Yescoin Detail

A wallet stores the information necessary to transactions YEScoin's. While wallets are often described as a place to hold or store YEScoin's, due to the nature of the system, YEScoin's are inseparable from the blockchain transaction ledger. A better way to describe a wallet is something that "stores the digital credentials for your YEScoin holdings" and allows you to access (and spend) them. YEScoin uses public-key cryptography, in which two cryptographic keys, one public and one private, are generated. At its most basic, a wallet is a collection of these keys.

There are several types of wallets. Software wallets connect to the network and allow spending YEScoin's addition to holding the credentials that prove ownership. Software wallets can be split further in two categories: full clients and thin clients.

Full clients verify transactions directly on a local copy of the blockchain, or a subset of the blockchain. Because of its size / complexity, the entire blockchain is not suitable for all computing devices. Thin mode on the other hand consult a full client to send and receive transactions without requiring a local copy of the entire blockchain. This makes lightweight clients much faster to setup and allows them to be used on low-power, low-bandwidth devices such as smartphones. When using a lightweight wallet however, the user must trust the server to a certain degree.

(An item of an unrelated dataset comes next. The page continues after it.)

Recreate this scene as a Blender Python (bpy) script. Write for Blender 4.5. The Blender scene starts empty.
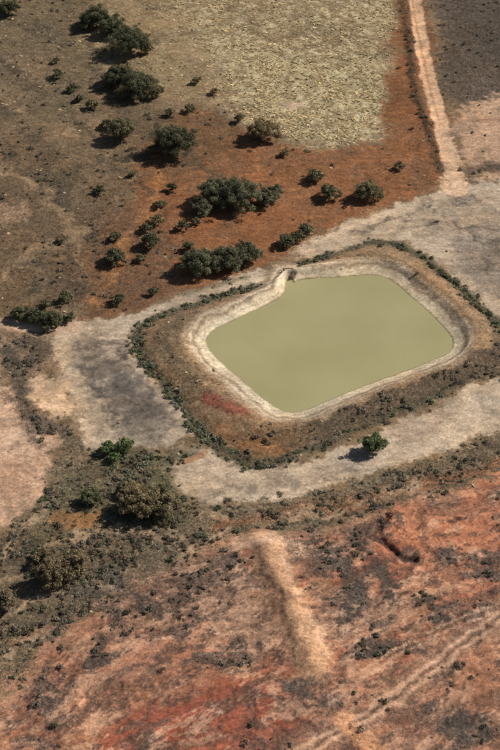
import bpy, math, numpy as np
from mathutils import Vector
rng=np.random.default_rng(7)
H=200.0; DEP=math.radians(40); T=math.tan(math.radians(15))
# ---------- survey helper: photo ground point -> world metres ----------
def gp(px,py,z=0.0):
    u=(px-250)/375*T; v=(375-py)/375*T
    d=(u, math.cos(DEP)+v*math.sin(DEP), -math.sin(DEP)+v*math.cos(DEP))
    t=(z-H)/d[2]
    return (d[0]*t,d[1]*t)
def mpp(py):
    v=(375-py)/375*T
    return H/(math.sin(DEP)-v*math.cos(DEP))*T/375
def P(pts,z=0.0): return np.array([gp(a,b,z) for a,b in pts])
def chaikin(p,n=2,closed=True):
    for _ in range(n):
        if closed:
            q=np.roll(p,-1,0); p=np.stack([.75*p+.25*q,.25*p+.75*q],1).reshape(-1,2)
        else:
            a,b=p[:-1],p[1:]; m=np.stack([.75*a+.25*b,.25*a+.75*b],1).reshape(-1,2)
            p=np.vstack([p[:1],m,p[-1:]])
    return p
# ---------- noise ----------
TAB=np.random.default_rng(3).random((16,256,256)).astype(np.float32)
def vn(x,y,s):
    t=TAB[s%16]; xi=np.floor(x).astype(np.int64); yi=np.floor(y).astype(np.int64)
    fx=(x-xi).astype(np.float32); fy=(y-yi).astype(np.float32)
    fx=fx*fx*(3-2*fx); fy=fy*fy*(3-2*fy)
    a=t[xi&255,yi&255]; b=t[(xi+1)&255,yi&255]; c=t[xi&255,(yi+1)&255]; d=t[(xi+1)&255,(yi+1)&255]
    return (a*(1-fx)+b*fx)*(1-fy)+(c*(1-fx)+d*fx)*fy
def fbm(x,y,L,o=4,s=0,g=.5,ridge=False):
    r=0;a=1;n=0
    ca,sa=math.cos(.6),math.sin(.6)
    x=x/L+17.3*s; y=y/L-9.1*s
    for i in range(o):
        v=vn(x,y,s+i)
        if ridge: v=1-np.abs(2*v-1)
        r=r+a*v; n+=a; a*=g
        x,y=(x*ca-y*sa)*2.03+5.1,(x*sa+y*ca)*2.03+1.7
    return r/n
def ss(e0,e1,x):
    t=np.clip((x-e0)/(e1-e0),0,1); return t*t*(3-2*t)
def segd(X,Y,pts,closed):
    n=len(pts); best=np.full(X.shape,1e18); ins=np.zeros(X.shape,bool)
    for i in range(n if closed else n-1):
        ax,ay=pts[i]; bx,by=pts[(i+1)%n]
        dx,dy=bx-ax,by-ay; l=dx*dx+dy*dy+1e-9
        t=np.clip(((X-ax)*dx+(Y-ay)*dy)/l,0,1)
        d=(X-ax-t*dx)**2+(Y-ay-t*dy)**2
        np.minimum(best,d,out=best)
        if closed:
            c=((ay>Y)!=(by>Y))&(X<(bx-ax)*(Y-ay)/((by-ay) if abs(by-ay)>1e-9 else 1e-9)+ax)
            ins^=c
    d=np.sqrt(best)
    return np.where(ins,-d,d) if closed else d
def lin(c):
    c=np.array(c,float)/255
    return np.where(c<=.04045,c/12.92,((c+.055)/1.055)**2.4)
# ---------- ground grid ----------
def axis(a,b,step,far):
    core=np.arange(a,b,step); out=[];s=step;x=core[-1]
    while x<far: s*=1.25; x+=s; out.append(x)
    lo=[];s=step;x=core[0]
    while x>-far: s*=1.25; x-=s; lo.append(x)
    return np.array(lo[::-1]+list(core)+out)
STEP=.30
xs=axis(-108,108,STEP,6000); ys=axis(132,450,STEP,6000)
NX,NY=len(xs),len(ys)
X,Y=np.meshgrid(xs,ys); X=X.ravel();Y=Y.ravel(); N=X.size
w1x=(fbm(X,Y,22,5,1)-.5); w1y=(fbm(X,Y,22,5,5)-.5)
w2x=(fbm(X,Y,4,4,2,.65)-.5); w2y=(fbm(X,Y,4,4,7,.65)-.5)
col=np.tile(lin((126,103,78)),(N,1))
scrub=np.full(N,.03); green=np.zeros(N); grass=np.full(N,.04); litter=np.full(N,.5)
edge=fbm(X,Y,1.8,3,9,.75)-.5
def lay(a,c=None,sc=None,gr=None,gs=None,li=None):
    global col,scrub,green,grass,litter
    if c is not None: col=col*(1-a[:,None])+lin(c)*a[:,None]
    if sc is not None: scrub=scrub*(1-a)+sc*a
    if gr is not None: green=green*(1-a)+gr*a
    if gs is not None: grass=grass*(1-a)+gs*a
    if li is not None: litter=litter*(1-a)+li*a
def poly(pts,c,soft=2,wob=6,a=1.0,z=0,sm=1,**k):
    p=chaikin(P(pts,z),sm)
    m=(X>p[:,0].min()-15)&(X<p[:,0].max()+15)&(Y>p[:,1].min()-15)&(Y<p[:,1].max()+15)
    al=np.zeros(N); f=min(wob,5)*1.0
    xx=X[m]+w1x[m]*wob+w2x[m]*f; yy=Y[m]+w1y[m]*wob+w2y[m]*f
    d=segd(xx,yy,p,True)+edge[m]*(soft*2.8+.8)
    al[m]=ss(soft*.8,-soft*.8,d)*a
    lay(al,c,**k); return al
def stroke(pts,w,c,soft=.6,wob=1.5,a=1.0,brk=0,z=0,**k):
    p=chaikin(P(pts,z),2,False)
    m=(X>p[:,0].min()-12)&(X<p[:,0].max()+12)&(Y>p[:,1].min()-12)&(Y<p[:,1].max()+12)
    al=np.zeros(N)
    xx=X[m]+w1x[m]*wob+w2x[m]*wob; yy=Y[m]+w1y[m]*wob+w2y[m]*wob
    d=segd(xx,yy,p,False)-w/2+edge[m]*(soft*2.4)
    v=ss(soft,-soft,d)*a
    if brk: v=v*ss(brk-.09,brk+.09,fbm(xx,yy,4,4,11,.7))
    al[m]=v
    lay(al,c,**k); return al
# --- upper country ---
poly([(-150,-120),(150,-120),(150,20),(110,90),(60,130),(-150,150)],(112,95,72),8,14,sc=.06,gs=.05,li=.75)
poly([(60,-100),(230,-100),(240,90),(200,100),(150,95),(95,60)],(138,115,84),8,14,sc=.02,gs=.22,li=.5)
poly([(-150,120),(60,120),(120,180),(100,260),(70,318),(-150,320)],(114,93,70),8,12,sc=.10,gs=.02,li=.85)
poly([(160,-120),(402,-120),(400,60),(397,135),(335,146),(290,142),(248,122),(222,85),(205,40),(180,0)],(150,128,95),5,12,sc=.0,gs=1.0,li=.5)
poly([(215,30),(300,50),(390,55),(394,132),(335,144),(290,140),(262,112),(230,80)],(168,149,112),5,14,gs=2.2)
for pts in [[(230,10),(290,40),(350,20),(395,50)],[(210,60),(260,70),(300,95)],[(330,60),(390,80)],[(300,10),(370,0)]]:
    stroke(pts,6,(122,98,72),2,12,.6,brk=.46,gs=.2)
poly([(398,-120),(420,-120),(432,60),(447,150),(452,190),(380,209),(330,229),(290,257),(200,287),(130,313),(75,322),(88,262),(118,210),(140,165),(165,118),(205,108),(245,130),(290,148),(335,151),(399,138)],(131,88,58),3,8,sc=.025,gs=.01,li=.5)
poly([(130,120),(215,110),(245,135),(225,165),(180,180),(130,185),(105,150)],(104,83,60),6,10,.6,sc=.12,li=.85)
poly([(60,210),(150,205),(190,260),(150,300),(80,318),(60,270)],(112,84,62),6,8,.75,sc=.12,li=.85)
poly([(-10,205),(20,198),(30,212),(10,225),(-10,222)],(165,132,104),2,4,.8)
poly([(-30,60),(40,50),(60,90),(20,120),(-30,115)],(128,106,82),5,10,.7)
stroke([(158,160),(153,190),(140,225),(118,262),(95,300)],2.4,(168,116,72),1.8,7,.8,brk=.33)
stroke([(190,225),(250,215),(330,212)],7,(146,95,61),3,5,.6)
stroke([(250,140),(252,170),(262,185)],3,(152,102,66),1.5,3,.6)
poly([(100,80),(150,100),(170,125),(140,150),(110,120)],(94,80,60),4,8,.6,sc=.2,li=.9)
for pts in [[(0,60),(60,110),(110,150),(140,200)],[(0,150),(50,190),(95,240)],[(30,20),(90,70),(130,110)],[(170,130),(200,170),(215,180)],[(60,180),(110,160),(160,165)],[(0,250),(50,270),(90,250)],[(0,100),(40,140),(60,200)],[(0,20),(40,40),(80,40)],[(20,290),(60,280),(100,290)]]:
    stroke(pts,3.4,(84,73,58),1.5,8,.75,brk=.46,sc=.25,li=1)
for pts in [[(0,170),(60,205),(80,260)],[(20,110),(80,140),(120,150)],[(0,280),(40,240),(90,225)],[(160,10),(200,60),(230,110)]]:
    stroke(pts,3,(156,128,98),1.5,8,.65,brk=.46,li=.2)
stroke([(290,108),(300,106)],3,(190,158,134),1,1,.8,gs=0)
poly([(428,-120),(640,-120),(640,110),(500,96),(475,108),(452,112),(440,60)],(102,86,72),3,8,sc=.12,gs=.0,li=1.0)
poly([(450,-20),(500,-20),(560,60),(500,70),(460,40)],(82,73,64),5,10,.6)
poly([(450,110),(500,92),(640,80),(640,185),(500,182),(470,180),(455,150)],(182,147,119),3,7,sc=.03,gs=0,li=.3)
stroke([(470,172),(500,165),(540,170)],5,(98,80,66),1.5,3,.9,sc=.3)
stroke([(480,120),(500,118),(540,125)],3,(140,106,84),1.5,3,.7)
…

Coin age based selection YEScoin's proof-of-stake system combines randomization with the concept of "coin age," a number derived from the product of the number of coins times the number of days the coins have been held. Coins that have been unspent for at least 30 days begin competing for the next block. Older and larger sets of coins have a greater probability of signing the next block. This process secures the network and gradually produces new coins over time without consuming significant computational power. YEScoin's developer claims that this makes a malicious attack on the network more difficult due to the lack of a need for centralized mining pools and the fact that purchasing more than half of the coins is likely more costly than acquiring 51% of proof-of-work hashing power.